Highly Stretchable Transparent Electrodes for Wearable Near-Infrared Organic Photodetectors Enabling Vital Monitoring, Imaging, and Communication.

Abstract

Stretchable near-infrared organic photodetectors (NIR OPDs) are crucial for the development of wearable and implantable electronics. However, these devices commonly underperform compared to their rigid counterparts, primarily due to the lack of high-quality stretchable transparent electrodes. Here, we develop silver nanowires (AgNWs)/thermoplastic polyurethane (TPU) composite electrodes by introducing 3-[N-tris(hydroxymethyl)methylamino]-2-hydroxypropanesulfonic acid sodium salt (HOS). The resulting AgNWs-HOS/TPU electrodes show impressive optical transmittance and low sheet resistance (12 Ω·sq^-1), comparable to ITO/glass electrodes. Notably, the incorporation of HOS significantly improves the adhesion between AgNWs and TPU, ensuring a low sheet resistance (21.3 Ω·sq^-1) even under mechanical deformation of 80%. Consequently, the AgNWs-HOS/TPU-based stretchable OPDs exhibit a record-high shot-noise-limited specific detectivity (D*_shot) of 5.58 × 10¹³ Jones at 800 nm, comparable to rigid devices.
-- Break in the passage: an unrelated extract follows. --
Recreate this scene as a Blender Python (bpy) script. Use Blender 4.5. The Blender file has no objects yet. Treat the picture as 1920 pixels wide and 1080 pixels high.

Moreover, these stretchable devices maintain a D*_shot > 10¹³ Jones after 500 stretching cycles at 50% strain and sustain a D*_shot over 10¹³ Jones under continuous stretching at 30% strain for over 80 min, ranking as the highest value among stretchable OPDs in photovoltaic mode reported so far. Furthermore, the stretchable NIR OPDs are successfully applied in pulse signal detection, imaging, and optical communication, and they are capable of accurate signal detection after cyclic stretching, which demonstrates great potential in wearable and implantable devices.